Presenting Strategies
Use gestures
Gesturing helps your fluency and your ability to retrieve specific
words. In one scientific study researchers found that people with
unrestricted gestures were more fluent than people who had their arms
immobilized. In a second study, the researchers concluded:
Participants with unrestricted hand gestures retrieved and subsequently
recalled significantly more words than participants whose hands were
restricted.
You may be restricting your hands by holding them together or putting
them in your pockets. If you feel them come together, separate them.

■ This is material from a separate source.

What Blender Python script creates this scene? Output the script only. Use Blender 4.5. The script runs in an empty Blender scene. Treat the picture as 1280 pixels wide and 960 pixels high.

You’re likely to start gesturing just as you would in normal
conversation.
Use your notes
Refer to your notes even when you don’t need to. Often people suffer a
mind blank because they’ve been talking away without any help from their
notes and then suddenly their brain isn’t feeding them any more
information. They don’t think of looking at their notes because they’re
not in the habit of it. And even if they did, they would have difficulty
finding the right place in their notes, because they’ve galloped ahead.
So get in the habit of looking at your notes.
If you start feeling wobbly, activate the routine
Often you get prior warning that you’re heading for a mind blank. It’s
like you’re a train rattling down the tracks and you start to feel a
wheel getting wobbly. The sensible thing to do is to stop the train, put
the wheel back on the track, and then carry on.
Take the pressure off
A moment of forgetfulness turns into a mind blank because of the
pressure you put on yourself in that moment. So remind yourself that:
You have time. One of the reasons that Sally Field got so flustered was
that she was racing against the clock. You’re unlikely to be in quite
the same situation.
It’s OK to be silent
You don’t have to get exactly the right word
You have notes to help you out.
2. How to recover from a mind blank
You practiced your recovery routine - now’s the time to use it. Look at
your notes. You may have trouble focusing on the words. Take your time
till you’ve found your place and what you want to say next. When you’re
ready look up, find a friendly person to look at and start talking
again.
Because you’ve been referring to your notes earlier in your
presentation, your moment of blankness will go unnoticed by the
audience, unless you draw attention to it. Do not verbalize your inner
turmoil. As with other things than can go wrong in public speaking, it’s
not the mistake that matters, it’s the way you react to the mistake.
What if you haven’t got notes to kick-start your presentation? Here are
two suggestions:
Do a quick rewind to the start of the sentence you were on. This is what
Sally Fields did and it got her flowing again.
Ask the audience “I’ve lost my place - where was I?” This is also a good
tactic if you can’t remember the name of a book, film or person.
Describe it and someone will probably help you out.